Rep. Steven Meeks, a Greenbrier Republican, said testing requirements for private schools that accept vouchers would be superfluous because the free market will do its magic, with good schools raking in students and bad ones closing for lack of enrollment. He also pushed back on requiring private schools to accept any student who applies. “If a private school only has 25 slots and 150 kids apply, the school would have to accept all of those kids. This will create a problem for these schools.” 

Logistics are going to be a challenge if Arkansas adopts universal vouchers regardless of this bill, Wooten pointed out. “We’re going to have a problem at the state level. Say 200 students here in Little Rock decide to go to Bryant Schools. Bryant will have to take them and build new buildings. This will be paid for by Bryant people, not Little Rock people. If they want to go there, that’s what school choice is about.” 

Pine Bluff Democrat Rep. Vivian Flowers said she supported Wooten’s accountability bill to require standardized testing and open enrollment for schools that accept public money. Ensuring there’s a standard of accountability and equal access when public funds are at play is the state government’s responsibility, she said.

Rep. Denise Garner (D-Fayetteville) pointed out that private schools that don’t want to test their students or accept all comers could simply opt out of accepting voucher funding. Catholic schools, for example, would not be required to accept non-Catholic students unless they wanted to receive stand funds. But by using public funding for private schools where no guardrails are in place to ensure quality, the state is opening itself up to “another Lake View,” Garner said, referencing the monumental court decision that established the Arkansas state constitution requires equitable education funding for all students.

“We are putting public funds into schools where we have no idea what they’re doing,” Garner said.

Wooten agreed. “It’s the private school’s decision if they want to accept school-choice state money. Otherwise, it doesn’t apply. Some would consider it faith-based indoctrination,” he said. 

Only two members of the audience spoke on the bill. Ryan Norris, state director for the Koch Brothers-funded conservative group Americans for Prosperity, opposed it. He argued Wooten’s bill would draw legal challenges.

Andrew Smith, the vice president of the Helena-West Helena School Board, spoke in favor of the bill. “If we are entertaining the idea of competition between schools, as an educator, I would love to see objective success measurement between schools so we can have educated decisions on what school is best for the parents,” he said. 

Rep. Jim Wooten (left) listens as Helena-West Helena School Board member Andrew Smith speaks in favor of HB1204.

Requiring testing in private schools defeats the purpose, since parents often choose private education specifically because those schools are unfettered by testing requirements and offer different programs than public schools, Republican Rep.
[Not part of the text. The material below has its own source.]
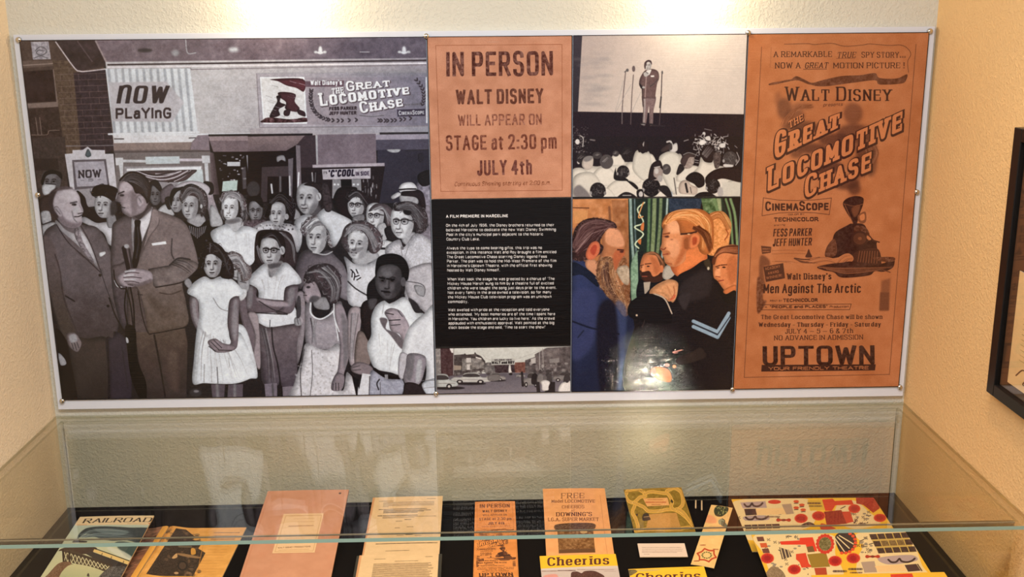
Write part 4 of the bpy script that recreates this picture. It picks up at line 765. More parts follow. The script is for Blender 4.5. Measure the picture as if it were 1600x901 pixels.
def paint_stage(c):
    P, Q, L, E, T, S = c.P, c.Q, c.L, c.E, c.T, c.strands
    c.fr(890, 50, 5.517)
    Q("20 20 1560 0 1560 1460 20 1460", (30, 22, 28)); Q("45 30 130 30 90 700 40 860", (58, 52, 62), grad=((40, 36, 44), "60 100 60 800"))
    Q("122 28 1545 10 1516 710 84 686", (206, 198, 194), grad=((178, 166, 164), "900 400 250 60"))
    for i in range(26): E(RNG.uniform(110, 330), RNG.uniform(180, 640), RNG.uniform(40, 110), RNG.uniform(6, 14), 140, 18, .3)
    Q("40 690 90 688 1516 712 1510 900 40 900", (33, 23, 32))
    for g in ("495 340 470 600 462 790", "562 370 548 560 538 795"): L(g, (92, 80, 84), 7, blur=.8)
    L("462 640 465 790", 130, 6, a=.6); L("545 450 470 580 410 690", 150, 3); L("625 520 570 640 550 690", 150, 3); L("478 420 430 600 405 680", 150, 3); L("808 345 800 560 785 800", (70, 58, 62), 8, blur=.8); L("800 560 790 650", 60, 13); E(510, 330, 12, 14, 90); L("488 345 515 325", 90, 9); E(564, 318, 14, 26, (96, 84, 88)); E(810, 350, 7, 16, 80)
    P("635 550 690 560 755 560 735 680 728 790 700 795 695 640 670 790 640 795 645 660", (118, 100, 104), tex=14); L("655 540 660 620 652 780", 176, 12, blur=3, a=.7); L("638 490 640 560 645 640", (60, 48, 50), 9)
    P("655 340 690 322 740 322 775 345 783 400 765 450 750 560 755 575 690 570 640 570 640 495 612 460 618 400", (98, 78, 80), tex=10); P("612 440 640 470 650 492 625 485", 40); L("680 330 672 400 662 560", (150, 130, 132), 9, blur=2); L("705 470 740 445 770 410", 66, 6, blur=2); P("672 340 705 325 716 330 695 372", 206); P("650 355 680 345 690 375 660 385", 170); L("672 350 690 358", 60, 5); Q("710 376 740 374 741 388 712 389", 216); E(650, 478, 13, 10, 160)
    c.face(688, 290, 52, 76, 178, -.2, smile=.4); P("655 300 660 262 690 242 716 252 720 285 705 262 680 262 668 300 664 325", (74, 58, 62)); E(645, 792, 26, 10, 50); E(712, 796, 18, 8, 40); E(645, 797, 18, 4, 150, 1); L("710 805 830 810", 70, 4, blur=3)
    # audience
    c.fr(890, 180, 5.517)
    for i in range(90): E(RNG.normal(100, 40), RNG.uniform(90, 330), RNG.uniform(3, 9), RNG.uniform(2, 6), RNG.uniform(70, 150), 1.5, .7)
    E(80, 228, 19, 23, 205); L("105 175 130 200 125 270", 170, 8); L("190 210 230 216", 150, 8, blur=3); E(90, 400, 14, 20, 190)
    for i in range(120): x, y = RNG.normal(1230, 85), RNG.normal(260, 48); L([(x, y), (x + RNG.normal(0, 24), y + RNG.normal(0, 18))], RNG.uniform(110, 225), 7, a=.8)
    E(1168, 156, 13, 12, 190); P("1120 240 1150 210 1190 230 1150 260", 216); P("1180 190 1215 180 1225 215 1190 215", 200); P("1300 250 1350 240 1345 275 1310 280", 210)
    w = (214, 212, 208)
    P("40 480 130 470 150 420 250 440 420 400 560 400 640 340 800 400 960 330 1000 430 1130 440 1330 440 1340 520 1485 570 1490 720 40 720", w)
    for x, y, rx, ry in ((420, 380, 60, 50), (700, 400, 60, 70), (1190, 470, 90, 60), (1060, 500, 120, 70), (310, 520, 110, 80), (540, 490, 80, 90), (90, 540, 110, 90), (470, 660, 170, 110), (300, 700, 110, 80), (800, 620, 140, 110), (960, 680, 120, 60), (1420, 650, 110, 90)):
        P([(x - rx, y + ry), (x - rx * .95, y), (x - rx * .5, y - ry * .8), (x, y - ry), (x + rx * .5, y - ry * .8), (x + rx * .95, y), (x + rx, y + ry)], w)
    P("555 400 575 320 605 300 640 330 690 310 712 370 715 460 690 560 640 560 560 480", (204, 204, 200)); P("600 300 600 240 640 220 690 240 690 300 670 320 640 300 615 320", (34, 24, 28)); P("640 250 655 225 650 270", 150, blur=2)
    P("780 380 800 340 870 310 940 330 960 400 930 470 930 660 880 660 790 480", (210, 210, 206)); P("795 300 830 268 880 240 870 290 820 315", (60, 48, 50)); P("870 300 900 255 935 240 940 300 905 320", 200); L("850 230 880 225 895 255", 190, 14); P("870 255 890 240 895 290 870 300", 60)
    for x, y, rx, ry, k in ((115, 370, 45, 45, 40), (250, 345, 40, 30, 60), (330, 400, 58, 62, 74), (510, 335, 54, 62, 34), (410, 330, 28, 26, 60), (845, 465, 38, 46, 70)): E(x, y, rx, ry, k); S([(x - rx * .7, y), (x, y - ry * .7)], [(x, y), (x + rx * .6, y - ry * .3)], 12, k + 40, 5)
    P("120 440 130 375 180 350 215 365 210 440 170 470", (190, 182, 178)); P("130 380 160 352 215 358 190 390 150 400", 120, blur=4); P("40 560 90 500 200 490 270 560 280 640 200 720 60 720", (206, 204, 200)); P("45 640 100 600 190 690 160 720 60 700", (120, 116, 120), blur=10); P("395 550 410 450 420 500 510 550 500 565", 30)
    def head(x, y, r, k=32):
        E(x, y, r, r * 1.05, k)
        c.curls([(x + r * .8 * math.cos(t), y + r * .85 * math.sin(t)) for t in np.linspace(0, 6, 12)], 34, k + 6, 150, r * .5, 4, .6); E(x - r * .9, y + r * .3, r * .16, r * .24, 150); E(x + r * .9, y + r * .3, r * .16, r * .24, 120)
    head(472, 488, 54); head(255, 650, 68); head(715, 620, 78, 24)
    P("700 480 730 420 780 395 812 440 810 520 780 560 720 550", (150, 140, 140)); P("690 520 720 420 790 390 815 470 780 440 740 460 735 520 760 545 700 560", (38, 28, 30)); E(760, 480, 18, 26, 190, 3); L("740 450 790 440", 215, 5); E(790, 545, 22, 30, 160)
    P("430 715 450 680 500 660 560 680 580 715", 36); L("470 690 540 690", 160, 8); P("590 650 640 640 650 720 600 715", 30); E(625, 680, 18, 26, 190); P("780 610 850 610 890 680 880 720 780 640", 34); P("500 560 560 580 600 620 590 640 520 580", 30); L("910 540 930 680", 70, 8)
    P("975 380 1010 340 1075 345 1085 400 1050 455 990 450", (150, 140, 138), tex=30); P("965 400 1000 335 1060 325 1090 360 1040 365 1000 440", (66, 54, 56)); L("990 340 1040 322 1120 350", 130, 6); L("1090 385 1120 390", 170, 5); L("1090 405 1120 410", 170, 5); P("930 500 960 420 1000 460 950 510", 40)
    P("1140 330 1170 260 1240 260 1260 320 1230 400 1160 380", (40, 30, 34)); S("1150 330 1200 260", "1190 370 1250 300", 16, 120, 5, vary=50); P("1140 360 1175 400 1235 405 1258 360 1290 450 1330 470 1200 540 1060 520 1120 440", w); P("1250 330 1310 330 1300 440 1260 450", (80, 70, 72), tex=30)
    head(1392, 375, 62, 60); L("1450 320 1470 380 1440 430", 170, 6); P("1340 420 1420 430 1400 450 1340 446", 200)
    P("1180 540 1240 480 1340 450 1500 460 1495 575 1320 545 1200 600", (38, 26, 30)); P("1010 550 1050 500 1110 490 1165 530 1170 600 1120 625 1080 590", (32, 24, 28)); P("950 620 970 570 1020 560 1060 600 1110 625 1100 680 1020 680 960 670", (190, 178, 172)); L("1010 590 1025 660", 40, 18); L("1050 620 1060 670", 60, 6); head(1245, 610, 62); E(1310, 660, 28, 42, 170, 4); P("1090 715 1120 670 1200 660 1260 690 1270 715", 30)
    Q("1320 570 1490 590 1488 720 1340 720", (200, 200, 196)); L("890 660 900 720", (90, 130, 190), 6, a=.5)
    c.fr()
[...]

Grant Hodges of Rogers said. He also didn’t like the idea of private schools having to take every student who comes knocking.

“My biggest issue is that if the school accepts public funds, every student would have to be admitted,” Hodges said. 

In a vote of 12-5, committee members voted down the bill, with one abstention from Rep. DeAnn Vaught (R-Horatio).

The bill’s failure sends a message that’s contradictory to the prevailing school-choice movement message, which is that students should not be trapped in failing schools because of where students live. By voting against this bill, the majority of House Education members indicated choice is less about the quality of education students receive, and more about state-funded elitism.

With their “No” votes, 12 House Education members said private schools should be able to take state money and do as they please — no requirements to adjust curriculum, accountability that proves students are learning, or admit kids they don’t like the looks of.

House Education Committee members voting against Wooten’s bill were Republicans Beck, Meeks, Hodges, Brit McKenzie of Rogers, Brad Cozart of Hot Springs, Charlene Fite of Van Buren, Lanny Fite of Benton, John Maddox of Mena, Sonia Barker of Smackover, Hope Duke of Gravette, Stetson Painter of Mountain Home and Carlton Wing of North Little Rock. 

Wooten isn’t done yet, though. He has a separate bill, House Bill 1205, that would require private schools to provide transportation for voucher-admitted students. That bill will be taken up on Thursday.

Wooten also indicated he is working on another bill that would apply assessment testing to voucher-supported homeschoolers. That bill has yet to be filed. 

Those who voted in support of Wooten’s bill Tuesday were Democrats Flowers and Garner and Republicans Ron McNair of Harrison, Stephen Walker of Horseshoe Bend and Wayne Long of Bradford.